Cycling through antic comedy, weepy melodrama and action-adventure, Wild Girl is at least one genre too many, but Walsh seems to be the most energized by the first segment, reminiscent of the knockabout Western one-reelers he worked on in his youth. Shot at Sequoia National Park in California (around where the 1914 adaptation of the novel was shot), Salomy, played with energetic stubbornness by Joan Bennett, is closely identified with nature, shown gallivanting in short pants among the mighty verticals of the trees. Instead of the packed frames of his urban films, Walsh opts to open them up, with the Redwoods pointing up outside the frame, towards an escape from the small time blues that Salomy suffers from. That escape is offered by Billy, a good-natured outlaw seeking vengeance against the local mayor. He’s played by the blandly handsome Charles Farrell, whose monotonously soft-spoken delivery undermines the virility he’s supposed to convey. Eugene Palette steals the film from both of them though as stagecoach driver Yuba Bill, displaying his mastery of horse impressions and cowardly escapes.

Call Her Savage Clara Bow

Call Her Savage

No one could possibly steal Call Her Savage (1932) from Clara Bow, who gives a performance of loose-limbed, unhinged battiness. She fully inhabits the character of Nasa “Dynamite” Springer, the violently rebellious daughter of a wealthy Texas industrialist. Bow, the former “It Girl” of the silent era, had suffered a nervous breakdown and spent time in a sanitarium in 1931, and was released from her contract with Paramount by mutual consent. Still a force at the box office, Fox signed her to a two-picture deal after her recuperation. Only 27 when Call Her Savage was released, she holds nothing back, a dynamo of sexual and physical aggressiveness. In the opening scene she bullwhips her childhood “half-breed” pal Moonglow (Gilbert Roland), and for the rest of the movie she searches for a masochist male that will take her beatings with equal equanimity. The only other creature who engages in the rough play she desires is the household’s Great Dane, whom she wrestles to the ground in a scene of escalating perversity, capped by a reaction shot of her flushed face and erect nipples. Director John Francis Dillon moves things along with workmanlike agility, which is handy since, like Wild Girl, the movie squeezes every conceivable genre into its svelte 88 minutes.

Another astonishing female performer on display in the series is Anna Pavlova, the legendary Russian classical ballet dancer. To Save and Project screened her only feature film performance in The Dumb Girl of Portici (1916, preserved by the BFI), a stodgy melodrama that comes to life whenever Pavlova moves her limbs.

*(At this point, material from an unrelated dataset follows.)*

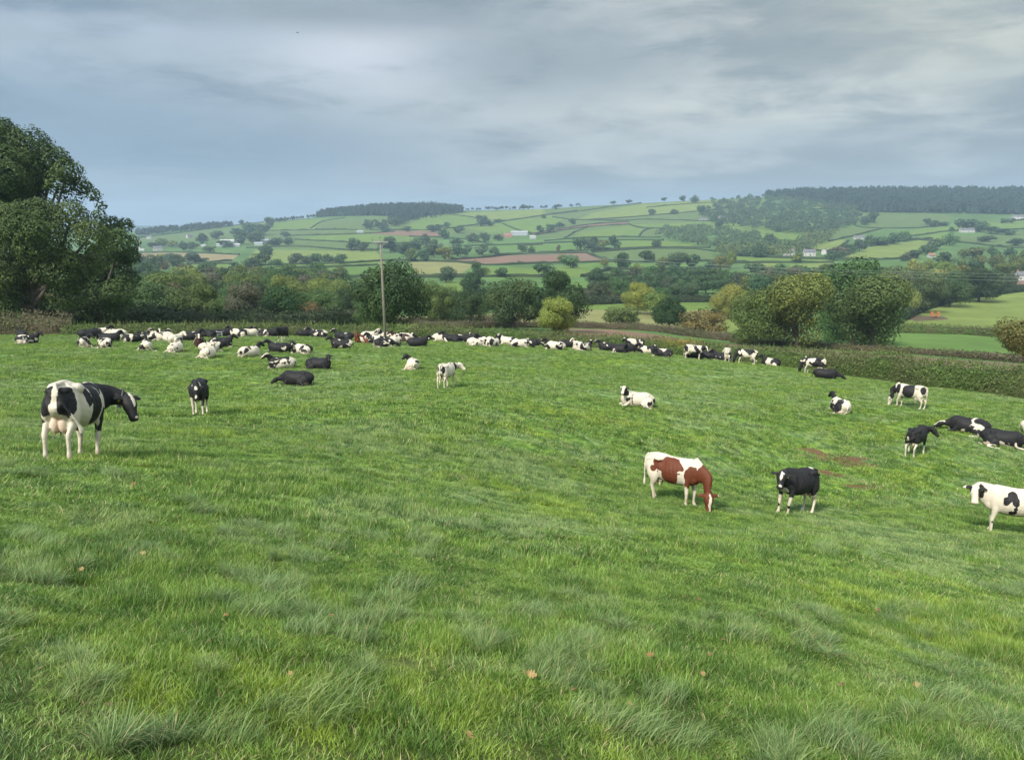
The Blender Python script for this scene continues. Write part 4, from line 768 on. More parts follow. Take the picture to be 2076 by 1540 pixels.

A Universal production that hoped to rival the Italian epics of Giovanni Pastrone (Cabiria, 1914), it adapts Daniel Auber’s 1828 opera La muette de Portici, about a deaf-mute girl who inspires the peasants of 17th-century Naples to revolt against their Hapsburg rulers. Husband-wife directing team Lois Weber and Phillips Smalley certainly put a lot of money on the screen, but it’s all rather inert theatrical posing and fake mustache-twirling aside from Pavlova and the rousing palace raid, shot with an actual cast of thousands. Pavlova is the main attraction though, and astounds in the artful prologue in which she dances in front of a black screen, seemingly weightless as she floats into the heavens. Until, that is, you spot the black gloved hands gripping her waist and lifting her up—an inventive precursor to green screen.

Tsukigata Hanepeita

Tsukigata Hanpeita

More technical innovations were on display in the Early Japanese Talkies program. Two silent shorts were presented with recorded Benshi narration. Tsukigata Hanpeita (1925) is a samurai action film directed by Teinosuke Kinugasa (A Page of Madness, 1926), presented in a condensed 13-minute version intended for home viewing with a sound-on-disc commentary. A familiar story to Kabuki theater patrons is made nigh incomprehensible to newbies through the speed and collision of its plot elements, coming off as slapstick samurai with all its connective tissue removed. That was followed by the intentional slapstick of Harold Lloyd’s 1923 Why Worry, overlaid with the Benshi narration with which it toured Japan in the 1930s. The headliner was Heinosuke Gosho’s The Neighbor’s Wife and Mine (1931), a charming domestic comedy recorded with sync sound, and credited as the country’s first sound hit. It is a culture clash comedy, contrasting the traditional Japanese life of a blocked playwright (Atsushi Watanabe) and his family with their new neighbors, a group of youngsters in Western garb who are rehearsing their “Mammy Jazz Band” (which sounds like a mix of Dixieland and Japanese folk vocals). With its frustrated, henpecked husband and wisecracking kids, it anticipates the modern sitcom, and as I was walking out, an older gentleman said it reminded him of the Dick Van Dyke Show. I’m not sure any episode of that show had a moment as bittersweet and moving as the final shot of The Neighbor’s Wife, though, in which the playwright and his wife reach an accommodation with modernity, humming “My Blue Heaven” in harmony as they stride toward their future.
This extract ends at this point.